Ensuring peace in Afghanistan

Pakistan is also playing a constructive role in ensuring peace in Afghanistan.

Officials from Pakistan, the United States, Russia and China participated in the Extended "Troika" on Peaceful Settlement in Afghanistan last Friday (April 30) in Doha.

The "Troika" discussed "ways to support intra-Afghan negotiations and help the parties reach a negotiated settlement and a permanent and comprehensive ceasefire", according to a joint statement from the group.

The officials from the four nations conferred with Afghan officials and leaders of the Taliban and urged the Taliban to keep their promise "to ensure that terrorist groups and individuals do not use Afghan soil to threaten the security of any other country", the statement said.

The Taliban must not host terrorist groups such as al-Qaeda and ISIS and must prevent them from recruiting, training and fundraising, it said.

The parties "strongly advocate a durable and just political resolution that will result in the formation of an independent, sovereign, unified, peaceful, democratic, neutral and self-sufficient Afghanistan", the statement said.

Ahead of the Troika, US Secretary of Defence Lloyd J. Austin III telephoned Pakistani Chief of Army Staff Gen. Qamar Javed Bajwa on April 28 to discuss the drawdown in Afghanistan, regional stability and security.

During the call, Austin reaffirmed the "importance of the US-Pakistan bilateral relationship" and "expressed appreciation for Pakistan's support for Afghanistan peace negotiations", the US Defence Department said in a statement.

In addition, Pakistani Foreign Minister Shah Mahmood Qureshi conferred with his German counterpart Heiko Maas twice in April to discuss the situation in Afghanistan, among other issues.

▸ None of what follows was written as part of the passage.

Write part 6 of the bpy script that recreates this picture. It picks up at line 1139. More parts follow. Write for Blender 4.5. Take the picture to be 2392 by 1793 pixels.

In a meeting in Islamabad April 29, Qureshi cited the "importance of [a] responsible withdrawal and steady progress by the Afghan parties towards a negotiated political settlement", according to a statement from Qureshi's ministry.

Qureshi "underscored that peace in Afghanistan would yield other significant dividends including enhanced trade and regional connectivity", the statement said.